In Portugal muss vor der eigentlichen Antragstellung zunächst eine portugiesische Steueridentifikationsnummer (sog. NIF) beantragt werden. Dies ist jedoch nicht online möglich, sondern muss persönlich oder über einen Vertreter bei einer lokalen portugiesischen Behörde beantragt werden. Alternativ ist dies auch über das portugiesische Generalkonsulat möglich, allerdings ist dieser Weg sehr zeitaufwändig. Warum innerhalb der europäischen Union die deutsche Steueridentifikationsnummer nicht ausreicht, bleibt ein Rätsel.

Neben den Problemen beim Ausfüllen der Anträge besteht jedoch noch ein weiteres, signifikantes Problem. Die Banken verlangen für die einfache Versendung von Erstattungsanträgen für ausländische Quellensteuern teilweise Gebühren zwischen 50 und über 100 Euro je Antrag – für eigene und fremde Kosten. Für Privatanleger rechnet sich damit in vielen Fällen bereits die Antragstellung nicht, insbesondere in den Ländern, in denen pro Dividendenausschüttung eines Unternehmens ein eigener Antrag zu stellen ist - wie beispielsweise in Frankreich.

Auch die Sprachbarriere ist nicht zu unterschätzen: Zwar liegen in allen europäischen Ländern die Anträge neben der Landessprache auch in Englisch vor. Angesichts der Komplexität mancher Antragsformulare wird aber nicht immer deutlich, welche Information von der ausländischen Steuerbehörde tatsächlich gewünscht wird.

All diese faktischen Probleme bestehen seit vielen Jahren und behindern das Flagschiffprojekt der EU Kommission, die Kapitalmarktunion, massiv. Die EU Kommission hat sich daher in ihrem Aktionsplan zur Kapitalmarktunion 2020 auch das Ziel gesetzt, hier Abhilfe zu schaffen.

Dabei sind zwei mögliche Wege denkbar: Entweder wird die Möglichkeit der Vorabbefreiung von Quellensteuern auf Kapitalerträge europaweit eingeführt oder die Rückerstattungsverfahren werden vereinheitlicht und vereinfacht, sodass Anleger das Verfahren selbst schnell und kostengünstig durchführen können.

Die DSW favorisiert und fordert hier eindeutig die erste Variante.
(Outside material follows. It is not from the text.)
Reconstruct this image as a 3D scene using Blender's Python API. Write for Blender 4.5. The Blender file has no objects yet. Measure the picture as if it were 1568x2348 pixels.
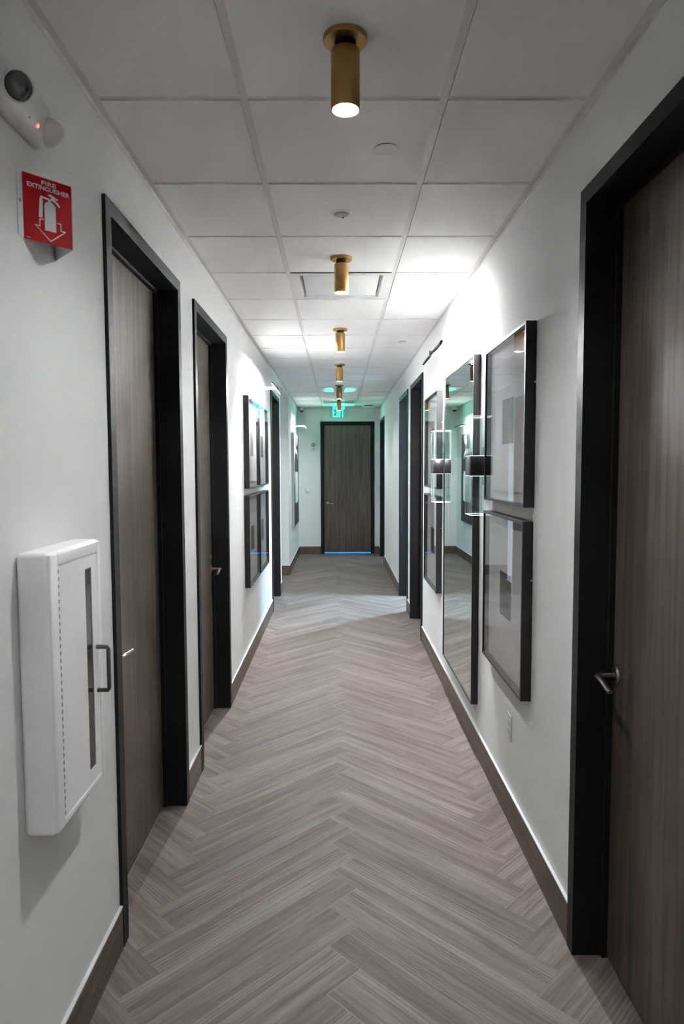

Nur mit dieser kann eine Doppelbesteuerung von vornherein vermieden werden. Angesichts der diversen Cum Ex-Skandale sowie andere aggressive Steuermethoden, wie z. B. Cum-Cum-Praktiken, bei denen zwischen den Parteien eine Wertpapierleihe vereinbart wird, um von einer geringeren Quellensteuer oder deren Befreiung zu profitieren, erwarten wir allerdings nicht, dass die EU Kommission eine Vorabbefreiung vorschlagen wird bzw. dass ein solcher Vorschlag durch den Rat verabschiedet würde.

Will die EU Kommission diesen Schritt nicht gehen, müssen zur Vereinfachung der Rückerstattungsverfahren europaweit zumindest die folgenden Maßnahmen ergriffen werden, strebt sie wirklich eine echte Kapitalmarktunion an:

- standardisierte und mehrsprachige Online-Formulare für Erstattungsanträge in allen Steuerverwaltungen der Mitgliedstaaten,

- als Nachweis sollten eine (deutsche) Ansässigkeitsbescheinigung sowie der Dividendenbeleg ausreichend sein,

- eine zentrale Anlaufstelle sollte errichtet werden, in die sich ein Anleger einloggen und unabhängig vom Herkunftsmitgliedstaat auf der Grundlage standardisierter Formulare einen Erstattungsantrag stellen kann;

- Mitgliedsstaaten sollten im Falle von Verzögerungen bei der Rückerstattung zur Zahlung von Zinsen verpflichtet werden.

 

Vielen Dank für Ihre Aufmerksamkeit.